Rust documentation comments become local HTML through rustdoc, and Cargo provides the package-aware way to build that site from the crate manifest. Generating the docs before review or release lets a developer inspect the public API pages that readers will browse instead of relying only on source comments.

cargo doc selects the package and targets from the nearest Cargo.toml file and writes the rendered site under target/doc. By default, Cargo can build documentation for dependencies as well as the local package; --no-deps keeps the run focused on the crate being reviewed.

Start from an existing Rust package with public items documented by rustdoc comments. Generated HTML is build output, so edit the Rust source, rebuild the docs, and use cargo clean --doc only when stale generated pages need to be removed.

Steps to generate Rust documentation with Cargo:

  1. Open a terminal in the package directory that contains Cargo.toml.

    For a workspace, run from the member package when reviewing one crate, or use workspace/package selection flags when the generated docs should cover more than the default members.

  2. Confirm that public API items have documentation comments.
    src/lib.rs
    //! Small arithmetic helpers for documentation examples.
     
    /// Adds two unsigned integers.
    ///
    /// # Examples
    ///
    ///     use demo_lib::add;
    ///
    ///     assert_eq!(add(2, 3), 5);
    pub fn add(left: u64, right: u64) -> u64 {
        left + right
    }

    rustdoc uses //! for crate-level comments and /// for item-level comments. Private items are hidden from normal library docs unless --document-private-items is used.

  3. Generate local crate documentation without rebuilding dependency pages.
    $ cargo doc --no-deps
     Documenting demo-lib v0.1.0 (/work/demo-lib)
        Finished `dev` profile [unoptimized + debuginfo] target(s) in 0.31s
       Generated /work/demo-lib/target/doc/demo_lib/index.html

    Omit --no-deps when dependency API pages should be built too.

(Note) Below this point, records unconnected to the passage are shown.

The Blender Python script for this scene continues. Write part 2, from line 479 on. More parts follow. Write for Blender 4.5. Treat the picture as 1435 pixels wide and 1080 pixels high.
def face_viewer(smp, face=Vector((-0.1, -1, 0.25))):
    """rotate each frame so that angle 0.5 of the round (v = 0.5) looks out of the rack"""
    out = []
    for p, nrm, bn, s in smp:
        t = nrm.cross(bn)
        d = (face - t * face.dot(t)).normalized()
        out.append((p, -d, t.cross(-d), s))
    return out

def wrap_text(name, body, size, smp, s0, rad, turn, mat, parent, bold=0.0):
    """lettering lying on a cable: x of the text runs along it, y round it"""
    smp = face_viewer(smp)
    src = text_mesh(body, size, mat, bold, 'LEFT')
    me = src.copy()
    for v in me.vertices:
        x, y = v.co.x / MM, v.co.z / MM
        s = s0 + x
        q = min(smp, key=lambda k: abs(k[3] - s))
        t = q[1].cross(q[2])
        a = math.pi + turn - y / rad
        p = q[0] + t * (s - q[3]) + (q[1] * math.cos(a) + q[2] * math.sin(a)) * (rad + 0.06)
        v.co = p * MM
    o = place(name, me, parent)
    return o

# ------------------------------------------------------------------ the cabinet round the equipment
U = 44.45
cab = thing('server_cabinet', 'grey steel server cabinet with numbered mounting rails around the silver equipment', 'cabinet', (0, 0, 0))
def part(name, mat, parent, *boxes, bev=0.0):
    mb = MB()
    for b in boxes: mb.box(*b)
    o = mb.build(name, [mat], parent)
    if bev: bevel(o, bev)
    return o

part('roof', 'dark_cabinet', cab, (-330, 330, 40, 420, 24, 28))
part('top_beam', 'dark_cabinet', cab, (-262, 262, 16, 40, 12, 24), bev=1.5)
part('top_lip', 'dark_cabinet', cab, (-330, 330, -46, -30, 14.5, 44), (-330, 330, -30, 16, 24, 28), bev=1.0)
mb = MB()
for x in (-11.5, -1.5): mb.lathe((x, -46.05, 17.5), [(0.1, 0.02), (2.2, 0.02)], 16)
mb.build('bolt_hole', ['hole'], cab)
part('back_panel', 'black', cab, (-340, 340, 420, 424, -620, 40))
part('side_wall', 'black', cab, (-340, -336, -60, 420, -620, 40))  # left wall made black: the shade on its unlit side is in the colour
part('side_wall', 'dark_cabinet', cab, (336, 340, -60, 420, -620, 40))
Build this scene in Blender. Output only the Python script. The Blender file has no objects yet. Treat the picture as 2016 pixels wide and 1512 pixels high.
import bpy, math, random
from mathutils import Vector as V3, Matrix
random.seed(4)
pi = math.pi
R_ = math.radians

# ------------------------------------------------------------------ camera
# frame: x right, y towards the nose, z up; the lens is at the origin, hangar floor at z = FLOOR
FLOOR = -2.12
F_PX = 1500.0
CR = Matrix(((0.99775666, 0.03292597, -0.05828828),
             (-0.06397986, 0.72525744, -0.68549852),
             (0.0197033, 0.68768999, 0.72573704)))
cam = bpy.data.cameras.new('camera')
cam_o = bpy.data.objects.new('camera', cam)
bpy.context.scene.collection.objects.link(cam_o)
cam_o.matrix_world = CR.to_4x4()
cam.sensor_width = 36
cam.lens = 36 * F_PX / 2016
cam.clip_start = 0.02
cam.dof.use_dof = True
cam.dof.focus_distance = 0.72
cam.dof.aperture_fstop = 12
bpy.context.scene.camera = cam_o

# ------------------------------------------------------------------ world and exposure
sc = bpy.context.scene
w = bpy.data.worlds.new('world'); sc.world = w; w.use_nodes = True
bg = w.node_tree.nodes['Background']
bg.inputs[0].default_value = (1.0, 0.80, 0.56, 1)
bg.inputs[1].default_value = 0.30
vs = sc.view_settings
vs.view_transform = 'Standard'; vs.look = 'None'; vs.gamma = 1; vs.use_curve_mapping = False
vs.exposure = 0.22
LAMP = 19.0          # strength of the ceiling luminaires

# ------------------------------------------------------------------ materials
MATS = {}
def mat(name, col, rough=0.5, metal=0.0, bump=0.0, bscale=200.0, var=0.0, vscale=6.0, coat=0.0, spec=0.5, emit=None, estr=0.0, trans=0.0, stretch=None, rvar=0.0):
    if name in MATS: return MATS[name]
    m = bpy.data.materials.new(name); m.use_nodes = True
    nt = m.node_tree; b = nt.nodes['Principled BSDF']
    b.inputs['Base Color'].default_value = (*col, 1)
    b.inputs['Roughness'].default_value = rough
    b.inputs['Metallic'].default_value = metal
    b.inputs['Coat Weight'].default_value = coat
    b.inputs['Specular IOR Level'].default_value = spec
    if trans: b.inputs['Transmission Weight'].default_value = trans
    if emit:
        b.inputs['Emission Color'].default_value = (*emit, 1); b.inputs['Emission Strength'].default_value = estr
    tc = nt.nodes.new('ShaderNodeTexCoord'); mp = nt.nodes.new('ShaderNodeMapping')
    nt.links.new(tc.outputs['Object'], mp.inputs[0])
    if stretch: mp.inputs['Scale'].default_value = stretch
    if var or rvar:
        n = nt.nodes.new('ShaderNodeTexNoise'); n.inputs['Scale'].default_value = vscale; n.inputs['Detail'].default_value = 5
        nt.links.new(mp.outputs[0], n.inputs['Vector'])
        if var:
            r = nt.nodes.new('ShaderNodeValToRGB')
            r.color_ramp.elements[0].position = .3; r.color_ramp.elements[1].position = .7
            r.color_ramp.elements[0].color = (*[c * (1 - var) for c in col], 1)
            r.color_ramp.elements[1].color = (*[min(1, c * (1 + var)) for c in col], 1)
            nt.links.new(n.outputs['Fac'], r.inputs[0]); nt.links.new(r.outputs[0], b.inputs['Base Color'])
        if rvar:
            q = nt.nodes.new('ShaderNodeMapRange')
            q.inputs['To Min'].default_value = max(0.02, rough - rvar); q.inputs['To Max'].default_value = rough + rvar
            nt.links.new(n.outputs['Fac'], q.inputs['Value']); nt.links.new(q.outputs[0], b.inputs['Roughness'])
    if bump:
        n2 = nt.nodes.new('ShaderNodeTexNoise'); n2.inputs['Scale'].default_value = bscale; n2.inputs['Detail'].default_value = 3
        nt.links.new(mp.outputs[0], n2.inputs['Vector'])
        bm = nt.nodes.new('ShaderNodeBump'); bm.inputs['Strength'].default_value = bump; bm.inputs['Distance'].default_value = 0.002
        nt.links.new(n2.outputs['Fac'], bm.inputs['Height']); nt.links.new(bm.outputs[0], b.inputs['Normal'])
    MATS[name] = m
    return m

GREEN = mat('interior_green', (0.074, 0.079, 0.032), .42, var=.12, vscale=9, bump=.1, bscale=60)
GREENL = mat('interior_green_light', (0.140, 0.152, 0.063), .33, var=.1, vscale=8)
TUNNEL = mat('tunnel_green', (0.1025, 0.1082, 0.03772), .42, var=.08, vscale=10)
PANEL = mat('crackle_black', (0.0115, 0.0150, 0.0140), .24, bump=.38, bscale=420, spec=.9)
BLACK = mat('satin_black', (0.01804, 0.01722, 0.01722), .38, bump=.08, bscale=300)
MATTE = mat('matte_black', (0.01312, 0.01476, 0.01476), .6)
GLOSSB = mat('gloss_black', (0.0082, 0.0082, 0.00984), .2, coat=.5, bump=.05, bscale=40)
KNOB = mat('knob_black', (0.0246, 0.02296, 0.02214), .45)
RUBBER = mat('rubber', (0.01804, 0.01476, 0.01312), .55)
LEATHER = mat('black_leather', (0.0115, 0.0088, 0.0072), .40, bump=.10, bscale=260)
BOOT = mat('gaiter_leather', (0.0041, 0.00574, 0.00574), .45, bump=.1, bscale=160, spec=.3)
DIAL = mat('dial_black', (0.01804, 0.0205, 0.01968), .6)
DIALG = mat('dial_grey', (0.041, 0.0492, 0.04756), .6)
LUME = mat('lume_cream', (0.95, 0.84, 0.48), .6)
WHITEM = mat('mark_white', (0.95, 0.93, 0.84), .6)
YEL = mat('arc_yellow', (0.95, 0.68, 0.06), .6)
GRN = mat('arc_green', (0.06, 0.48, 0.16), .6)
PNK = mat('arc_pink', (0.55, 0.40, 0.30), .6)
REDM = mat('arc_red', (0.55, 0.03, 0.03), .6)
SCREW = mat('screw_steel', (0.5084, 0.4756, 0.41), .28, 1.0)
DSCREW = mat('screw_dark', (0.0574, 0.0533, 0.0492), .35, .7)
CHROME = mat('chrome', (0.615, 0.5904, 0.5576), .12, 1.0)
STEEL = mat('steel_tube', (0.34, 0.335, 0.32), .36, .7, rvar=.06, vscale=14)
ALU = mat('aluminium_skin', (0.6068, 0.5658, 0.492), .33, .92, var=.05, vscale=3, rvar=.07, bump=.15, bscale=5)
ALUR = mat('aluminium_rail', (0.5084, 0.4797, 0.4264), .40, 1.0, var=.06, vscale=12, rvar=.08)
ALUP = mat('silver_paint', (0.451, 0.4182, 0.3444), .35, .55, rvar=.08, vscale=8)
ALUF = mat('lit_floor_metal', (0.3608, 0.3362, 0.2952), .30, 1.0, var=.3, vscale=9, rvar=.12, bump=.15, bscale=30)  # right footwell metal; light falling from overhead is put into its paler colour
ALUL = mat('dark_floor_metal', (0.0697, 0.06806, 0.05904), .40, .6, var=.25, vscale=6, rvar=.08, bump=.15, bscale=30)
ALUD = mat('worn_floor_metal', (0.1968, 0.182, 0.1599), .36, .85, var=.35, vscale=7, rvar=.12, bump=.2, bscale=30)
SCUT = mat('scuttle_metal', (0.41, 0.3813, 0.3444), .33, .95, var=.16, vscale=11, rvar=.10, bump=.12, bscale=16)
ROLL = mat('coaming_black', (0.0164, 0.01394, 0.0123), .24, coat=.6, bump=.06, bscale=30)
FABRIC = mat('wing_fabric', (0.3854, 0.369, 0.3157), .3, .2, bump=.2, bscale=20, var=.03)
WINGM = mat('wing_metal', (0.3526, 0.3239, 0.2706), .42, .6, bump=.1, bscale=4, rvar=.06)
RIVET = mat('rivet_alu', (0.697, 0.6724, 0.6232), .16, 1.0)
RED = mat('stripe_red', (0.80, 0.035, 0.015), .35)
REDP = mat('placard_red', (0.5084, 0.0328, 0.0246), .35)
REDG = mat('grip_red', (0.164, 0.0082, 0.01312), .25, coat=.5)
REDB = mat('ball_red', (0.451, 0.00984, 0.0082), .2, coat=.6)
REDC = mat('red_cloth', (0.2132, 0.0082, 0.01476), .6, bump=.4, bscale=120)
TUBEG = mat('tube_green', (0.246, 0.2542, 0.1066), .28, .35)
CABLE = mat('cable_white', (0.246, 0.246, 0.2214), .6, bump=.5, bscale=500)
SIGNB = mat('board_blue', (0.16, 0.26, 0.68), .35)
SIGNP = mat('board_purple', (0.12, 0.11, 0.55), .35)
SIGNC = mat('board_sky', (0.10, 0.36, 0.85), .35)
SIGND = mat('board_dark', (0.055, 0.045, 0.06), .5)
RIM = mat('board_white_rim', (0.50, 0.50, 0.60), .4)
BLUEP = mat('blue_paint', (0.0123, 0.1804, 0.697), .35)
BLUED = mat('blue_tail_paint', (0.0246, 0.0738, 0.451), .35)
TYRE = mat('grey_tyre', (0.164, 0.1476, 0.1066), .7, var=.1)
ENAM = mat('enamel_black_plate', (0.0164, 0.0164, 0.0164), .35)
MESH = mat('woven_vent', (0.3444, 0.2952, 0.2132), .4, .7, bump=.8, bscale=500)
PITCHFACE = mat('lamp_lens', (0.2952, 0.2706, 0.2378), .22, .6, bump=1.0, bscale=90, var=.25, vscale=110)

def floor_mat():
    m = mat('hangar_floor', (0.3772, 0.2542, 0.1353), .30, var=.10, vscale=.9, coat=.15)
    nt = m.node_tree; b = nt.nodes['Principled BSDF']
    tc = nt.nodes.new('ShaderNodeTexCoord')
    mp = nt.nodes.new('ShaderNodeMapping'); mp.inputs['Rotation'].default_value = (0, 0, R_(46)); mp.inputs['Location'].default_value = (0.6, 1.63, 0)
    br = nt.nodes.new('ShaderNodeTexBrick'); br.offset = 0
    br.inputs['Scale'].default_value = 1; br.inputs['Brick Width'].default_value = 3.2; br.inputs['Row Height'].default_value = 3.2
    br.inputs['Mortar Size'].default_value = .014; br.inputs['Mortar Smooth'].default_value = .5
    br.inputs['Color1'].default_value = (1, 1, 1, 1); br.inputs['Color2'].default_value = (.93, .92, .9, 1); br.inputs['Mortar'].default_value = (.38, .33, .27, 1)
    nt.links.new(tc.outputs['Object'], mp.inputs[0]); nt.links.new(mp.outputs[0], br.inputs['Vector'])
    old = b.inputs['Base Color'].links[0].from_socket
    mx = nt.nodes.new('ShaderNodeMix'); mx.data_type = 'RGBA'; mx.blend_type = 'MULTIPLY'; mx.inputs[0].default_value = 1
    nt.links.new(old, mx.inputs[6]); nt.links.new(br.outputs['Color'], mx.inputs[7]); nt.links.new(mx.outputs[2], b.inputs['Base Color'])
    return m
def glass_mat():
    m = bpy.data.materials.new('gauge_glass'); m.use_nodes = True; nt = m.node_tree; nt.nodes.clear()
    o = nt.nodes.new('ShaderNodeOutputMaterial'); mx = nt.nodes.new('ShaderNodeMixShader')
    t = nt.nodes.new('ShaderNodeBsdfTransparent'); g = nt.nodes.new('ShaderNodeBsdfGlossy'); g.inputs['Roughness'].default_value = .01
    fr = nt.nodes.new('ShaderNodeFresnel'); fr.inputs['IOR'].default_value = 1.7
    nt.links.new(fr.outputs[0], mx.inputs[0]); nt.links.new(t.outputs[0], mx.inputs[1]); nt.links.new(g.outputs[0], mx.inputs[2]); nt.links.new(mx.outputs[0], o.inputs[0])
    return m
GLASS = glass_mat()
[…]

On a desktop shell, cargo doc --no-deps --open builds the docs and opens the default browser.

  4. Confirm that the crate index and documented item page were generated.
    $ ls target/doc/demo_lib/index.html target/doc/demo_lib/fn.add.html
    target/doc/demo_lib/fn.add.html
    target/doc/demo_lib/index.html

    Cargo converts hyphens in the package name to underscores in the documentation path, so a package named demo-lib generates pages under target/doc/demo_lib.

  5. Open target/doc/demo_lib/index.html in a browser.

    The crate page should show the crate documentation and a link to the public add function page.

  6. Run documentation tests when the comments include executable examples.
    $ cargo test --doc
       Compiling demo-lib v0.1.0 (/work/demo-lib)
        Finished `test` profile [unoptimized + debuginfo] target(s) in 0.03s
       Doc-tests demo_lib
    
    running 1 test
    test src/lib.rs - add (line 7) ... ok
    
    test result: ok. 1 passed; 0 failed; 0 ignored; 0 measured; 0 filtered out; finished in 0.00s
    
    all doctests ran in 0.37s; merged doctests compilation took 0.36s

    cargo doc builds the HTML pages; cargo test --doc compiles and runs examples extracted from documentation comments.